Keeping a local database file secret is a pretty difficult task. You introduce a wider attack surface vs. a memory-based password.
Keeping it secret isn't as critical as you make it sound.

KeePass is open source. You can review the crypto, or pay somebody competent to review the crypto, or trust that the project or some 3rd party has done so.

I wouldn't go out of my way to publish my KeePass file publicly, but any attacker who can break the 256 bit AES encryption, or brute-force/dictionary-attack it's key that's using Argon2 KDF with enough rounds to take 1 second per key transform on my laptop, is well into the "I stand no chance against state level actors specifically targeting me" category, and I'll just assume I've lost to them already. In the immortal words of James Mickens: "If your adversary is the Mossad, YOU'RE GONNA DIE AND THERE'S NOTHING THAT YOU CAN DO ABOUT IT." If ASIO/CSIS/GCHQ/GCSB/NSA want access to my accounts, it's unlikely having passwords that are only in my memory is going to make much difference to my personal outcome.
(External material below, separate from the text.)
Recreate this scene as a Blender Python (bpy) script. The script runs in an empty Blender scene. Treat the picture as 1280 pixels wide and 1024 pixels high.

If a driveby teenaged script kiddie hits a zero day on one of my devices and pops my KeePass file, I'm not even sure I'd bother changing the passwords.

I'm happy enough storing the KeePass file on my (encrypted) laptop hard drives. I'm OK with using iCloud to sync it to my phone. I'm fine with it being part of my regular TimeMachine backups to a pair of external usb (encrypted) drives, and for a copy of that usb drive backup to be synced to an encrypted S3 bucket.